_Task goal:_ Images are not part of the copy; transcribe all the data exactly.
*** Data segment ***
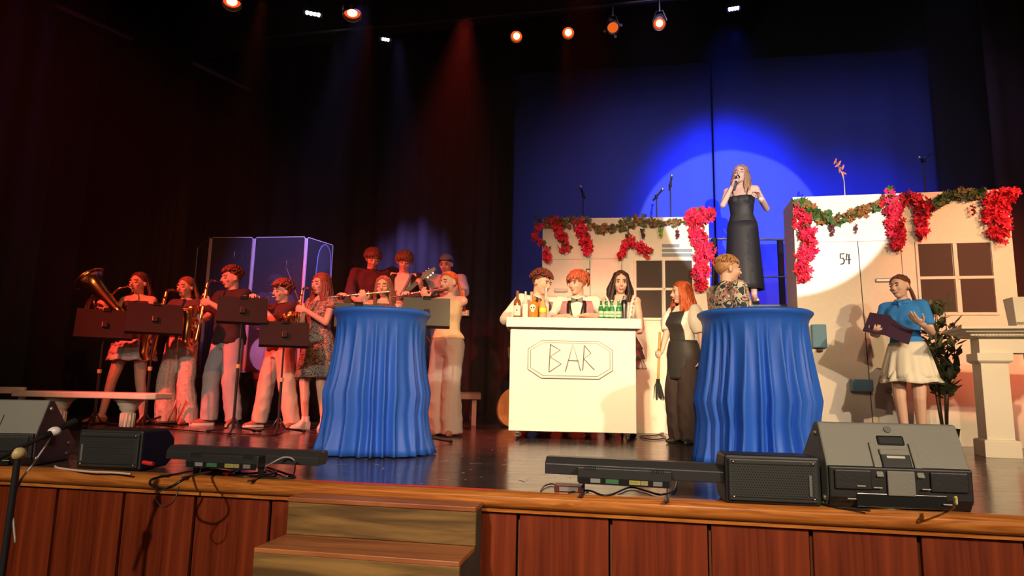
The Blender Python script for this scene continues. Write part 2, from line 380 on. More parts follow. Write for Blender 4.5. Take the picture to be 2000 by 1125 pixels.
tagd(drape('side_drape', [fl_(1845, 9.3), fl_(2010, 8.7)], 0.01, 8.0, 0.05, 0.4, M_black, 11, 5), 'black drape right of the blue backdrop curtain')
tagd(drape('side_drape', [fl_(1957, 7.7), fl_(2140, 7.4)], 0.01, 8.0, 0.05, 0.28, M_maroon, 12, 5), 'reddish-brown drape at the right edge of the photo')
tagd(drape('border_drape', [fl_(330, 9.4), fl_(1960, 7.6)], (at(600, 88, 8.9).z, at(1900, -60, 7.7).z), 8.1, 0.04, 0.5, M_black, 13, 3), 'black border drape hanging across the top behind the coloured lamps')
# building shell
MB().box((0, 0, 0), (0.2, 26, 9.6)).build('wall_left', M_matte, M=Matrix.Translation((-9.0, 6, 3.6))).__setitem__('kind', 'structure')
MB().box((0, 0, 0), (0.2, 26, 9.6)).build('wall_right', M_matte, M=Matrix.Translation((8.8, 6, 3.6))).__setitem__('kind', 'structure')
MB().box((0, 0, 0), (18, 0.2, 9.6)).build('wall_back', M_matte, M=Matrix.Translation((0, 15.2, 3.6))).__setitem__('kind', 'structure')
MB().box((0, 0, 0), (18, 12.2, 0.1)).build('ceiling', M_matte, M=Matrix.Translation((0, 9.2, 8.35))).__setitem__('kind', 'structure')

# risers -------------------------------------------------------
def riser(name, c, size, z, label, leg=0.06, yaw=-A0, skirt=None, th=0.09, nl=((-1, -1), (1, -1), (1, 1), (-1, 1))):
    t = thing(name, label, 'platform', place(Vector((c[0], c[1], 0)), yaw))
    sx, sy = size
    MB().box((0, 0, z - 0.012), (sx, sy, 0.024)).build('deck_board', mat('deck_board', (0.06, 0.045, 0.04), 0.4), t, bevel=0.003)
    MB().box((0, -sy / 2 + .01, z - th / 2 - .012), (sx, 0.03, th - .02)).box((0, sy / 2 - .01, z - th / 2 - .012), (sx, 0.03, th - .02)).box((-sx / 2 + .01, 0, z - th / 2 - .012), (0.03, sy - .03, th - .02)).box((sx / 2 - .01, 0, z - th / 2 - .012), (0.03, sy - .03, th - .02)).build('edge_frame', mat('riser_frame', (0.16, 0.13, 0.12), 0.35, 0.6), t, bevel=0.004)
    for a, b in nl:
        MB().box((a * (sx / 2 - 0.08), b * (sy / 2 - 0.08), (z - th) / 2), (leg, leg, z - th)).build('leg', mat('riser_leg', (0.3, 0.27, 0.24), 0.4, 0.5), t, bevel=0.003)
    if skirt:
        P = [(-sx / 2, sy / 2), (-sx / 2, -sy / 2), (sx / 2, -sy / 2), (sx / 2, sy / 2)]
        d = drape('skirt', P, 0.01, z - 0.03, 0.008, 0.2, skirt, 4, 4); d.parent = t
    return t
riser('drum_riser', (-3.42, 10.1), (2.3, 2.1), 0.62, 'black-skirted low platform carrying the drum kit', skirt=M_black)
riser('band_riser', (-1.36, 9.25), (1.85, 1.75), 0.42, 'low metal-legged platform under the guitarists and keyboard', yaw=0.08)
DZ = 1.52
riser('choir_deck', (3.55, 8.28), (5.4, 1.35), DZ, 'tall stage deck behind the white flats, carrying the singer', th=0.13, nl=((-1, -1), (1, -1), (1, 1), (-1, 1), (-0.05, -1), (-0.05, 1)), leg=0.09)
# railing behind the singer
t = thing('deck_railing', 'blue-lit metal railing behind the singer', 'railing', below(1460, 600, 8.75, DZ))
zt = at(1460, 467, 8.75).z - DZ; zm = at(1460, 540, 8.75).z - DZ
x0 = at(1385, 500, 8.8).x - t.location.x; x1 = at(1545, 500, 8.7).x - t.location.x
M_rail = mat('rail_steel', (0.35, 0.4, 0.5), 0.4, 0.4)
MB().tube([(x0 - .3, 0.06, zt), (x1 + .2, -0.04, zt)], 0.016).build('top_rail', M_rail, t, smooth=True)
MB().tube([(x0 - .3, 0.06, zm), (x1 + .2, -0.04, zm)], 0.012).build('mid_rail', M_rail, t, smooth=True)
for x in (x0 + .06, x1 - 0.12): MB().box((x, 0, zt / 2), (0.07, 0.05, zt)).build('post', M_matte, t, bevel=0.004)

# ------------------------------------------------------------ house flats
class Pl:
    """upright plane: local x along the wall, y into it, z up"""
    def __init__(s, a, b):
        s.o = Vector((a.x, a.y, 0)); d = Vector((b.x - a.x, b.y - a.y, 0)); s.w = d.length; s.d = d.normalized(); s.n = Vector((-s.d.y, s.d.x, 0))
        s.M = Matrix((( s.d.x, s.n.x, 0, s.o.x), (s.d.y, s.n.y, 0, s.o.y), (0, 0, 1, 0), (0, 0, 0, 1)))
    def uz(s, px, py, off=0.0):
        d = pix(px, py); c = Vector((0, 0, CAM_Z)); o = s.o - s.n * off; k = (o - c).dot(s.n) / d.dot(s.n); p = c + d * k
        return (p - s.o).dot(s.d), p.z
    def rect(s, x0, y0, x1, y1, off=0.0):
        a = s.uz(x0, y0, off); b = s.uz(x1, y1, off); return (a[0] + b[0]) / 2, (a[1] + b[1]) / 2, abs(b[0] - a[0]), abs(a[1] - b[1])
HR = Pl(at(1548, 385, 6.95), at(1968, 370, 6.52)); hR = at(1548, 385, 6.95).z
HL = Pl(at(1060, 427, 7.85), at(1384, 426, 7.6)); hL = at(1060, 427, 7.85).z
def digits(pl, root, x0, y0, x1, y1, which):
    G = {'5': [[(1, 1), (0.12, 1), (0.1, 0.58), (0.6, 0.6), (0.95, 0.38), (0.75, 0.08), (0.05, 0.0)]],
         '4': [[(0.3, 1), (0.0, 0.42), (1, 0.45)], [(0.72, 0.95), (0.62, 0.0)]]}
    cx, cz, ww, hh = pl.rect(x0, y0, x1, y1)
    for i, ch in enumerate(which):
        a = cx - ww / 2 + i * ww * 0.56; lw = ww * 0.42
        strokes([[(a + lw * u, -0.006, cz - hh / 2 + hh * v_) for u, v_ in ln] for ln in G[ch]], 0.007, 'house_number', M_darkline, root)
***
_Written reply:_
The Blender Python script for this scene continues. Write part 2, from line 380 on. More parts follow. Write for Blender 4.5. Take the picture to be 2000 by 1125 pixels.
tagd(drape('side_drape', [fl_(1845, 9.3), fl_(2010, 8.7)], 0.01, 8.0, 0.05, 0.4, M_black, 11, 5), 'black drape right of the blue backdrop curtain')
tagd(drape('side_drape', [fl_(1957, 7.7), fl_(2140, 7.4)], 0.01, 8.0, 0.05, 0.28, M_maroon, 12, 5), 'reddish-brown drape at the right edge of the photo')
tagd(drape('border_drape', [fl_(330, 9.4), fl_(1960, 7.6)], (at(600, 88, 8.9).z, at(1900, -60, 7.7).z), 8.1, 0.04, 0.5, M_black, 13, 3), 'black border drape hanging across the top behind the coloured lamps')
# building shell
MB().box((0, 0, 0), (0.2, 26, 9.6)).build('wall_left', M_matte, M=Matrix.Translation((-9.0, 6, 3.6))).__setitem__('kind', 'structure')
MB().box((0, 0, 0), (0.2, 26, 9.6)).build('wall_right', M_matte, M=Matrix.Translation((8.8, 6, 3.6))).__setitem__('kind', 'structure')
MB().box((0, 0, 0), (18, 0.2, 9.6)).build('wall_back', M_matte, M=Matrix.Translation((0, 15.2, 3.6))).__setitem__('kind', 'structure')
MB().box((0, 0, 0), (18, 12.2, 0.1)).build('ceiling', M_matte, M=Matrix.Translation((0, 9.2, 8.35))).__setitem__('kind', 'structure')

# risers -------------------------------------------------------
def riser(name, c, size, z, label, leg=0.06, yaw=-A0, skirt=None, th=0.09, nl=((-1, -1), (1, -1), (1, 1), (-1, 1))):
    t = thing(name, label, 'platform', place(Vector((c[0], c[1], 0)), yaw))
    sx, sy = size
    MB().box((0, 0, z - 0.012), (sx, sy, 0.024)).build('deck_board', mat('deck_board', (0.06, 0.045, 0.04), 0.4), t, bevel=0.003)
    MB().box((0, -sy / 2 + .01, z - th / 2 - .012), (sx, 0.03, th - .02)).box((0, sy / 2 - .01, z - th / 2 - .012), (sx, 0.03, th - .02)).box((-sx / 2 + .01, 0, z - th / 2 - .012), (0.03, sy - .03, th - .02)).box((sx / 2 - .01, 0, z - th / 2 - .012), (0.03, sy - .03, th - .02)).build('edge_frame', mat('riser_frame', (0.16, 0.13, 0.12), 0.35, 0.6), t, bevel=0.004)
    for a, b in nl:
        MB().box((a * (sx / 2 - 0.08), b * (sy / 2 - 0.08), (z - th) / 2), (leg, leg, z - th)).build('leg', mat('riser_leg', (0.3, 0.27, 0.24), 0.4, 0.5), t, bevel=0.003)
    if skirt:
        P = [(-sx / 2, sy / 2), (-sx / 2, -sy / 2), (sx / 2, -sy / 2), (sx / 2, sy / 2)]
        d = drape('skirt', P, 0.01, z - 0.03, 0.008, 0.2, skirt, 4, 4); d.parent = t
    return t
riser('drum_riser', (-3.42, 10.1), (2.3, 2.1), 0.62, 'black-skirted low platform carrying the drum kit', skirt=M_black)
riser('band_riser', (-1.36, 9.25), (1.85, 1.75), 0.42, 'low metal-legged platform under the guitarists and keyboard', yaw=0.08)
DZ = 1.52
riser('choir_deck', (3.55, 8.28), (5.4, 1.35), DZ, 'tall stage deck behind the white flats, carrying the singer', th=0.13, nl=((-1, -1), (1, -1), (1, 1), (-1, 1), (-0.05, -1), (-0.05, 1)), leg=0.09)
# railing behind the singer
t = thing('deck_railing', 'blue-lit metal railing behind the singer', 'railing', below(1460, 600, 8.75, DZ))
zt = at(1460, 467, 8.75).z - DZ; zm = at(1460, 540, 8.75).z - DZ
x0 = at(1385, 500, 8.8).x - t.location.x; x1 = at(1545, 500, 8.7).x - t.location.x
M_rail = mat('rail_steel', (0.35, 0.4, 0.5), 0.4, 0.4)
MB().tube([(x0 - .3, 0.06, zt), (x1 + .2, -0.04, zt)], 0.016).build('top_rail', M_rail, t, smooth=True)
MB().tube([(x0 - .3, 0.06, zm), (x1 + .2, -0.04, zm)], 0.012).build('mid_rail', M_rail, t, smooth=True)
for x in (x0 + .06, x1 - 0.12): MB().box((x, 0, zt / 2), (0.07, 0.05, zt)).build('post', M_matte, t, bevel=0.004)

# ------------------------------------------------------------ house flats
class Pl:
    """upright plane: local x along the wall, y into it, z up"""
    def __init__(s, a, b):
        s.o = Vector((a.x, a.y, 0)); d = Vector((b.x - a.x, b.y - a.y, 0)); s.w = d.length; s.d = d.normalized(); s.n = Vector((-s.d.y, s.d.x, 0))
        s.M = Matrix((( s.d.x, s.n.x, 0, s.o.x), (s.d.y, s.n.y, 0, s.o.y), (0, 0, 1, 0), (0, 0, 0, 1)))
    def uz(s, px, py, off=0.0):
        d = pix(px, py); c = Vector((0, 0, CAM_Z)); o = s.o - s.n * off; k = (o - c).dot(s.n) / d.dot(s.n); p = c + d * k
        return (p - s.o).dot(s.d), p.z
    def rect(s, x0, y0, x1, y1, off=0.0):
        a = s.uz(x0, y0, off); b = s.uz(x1, y1, off); return (a[0] + b[0]) / 2, (a[1] + b[1]) / 2, abs(b[0] - a[0]), abs(a[1] - b[1])
HR = Pl(at(1548, 385, 6.95), at(1968, 370, 6.52)); hR = at(1548, 385, 6.95).z
HL = Pl(at(1060, 427, 7.85), at(1384, 426, 7.6)); hL = at(1060, 427, 7.85).z
def digits(pl, root, x0, y0, x1, y1, which):
    G = {'5': [[(1, 1), (0.12, 1), (0.1, 0.58), (0.6, 0.6), (0.95, 0.38), (0.75, 0.08), (0.05, 0.0)]],
         '4': [[(0.3, 1), (0.0, 0.42), (1, 0.45)], [(0.72, 0.95), (0.62, 0.0)]]}
    cx, cz, ww, hh = pl.rect(x0, y0, x1, y1)
    for i, ch in enumerate(which):
        a = cx - ww / 2 + i * ww * 0.56; lw = ww * 0.42
        strokes([[(a + lw * u, -0.006, cz - hh / 2 + hh * v_) for u, v_ in ln] for ln in G[ch]], 0.007, 'house_number', M_darkline, root)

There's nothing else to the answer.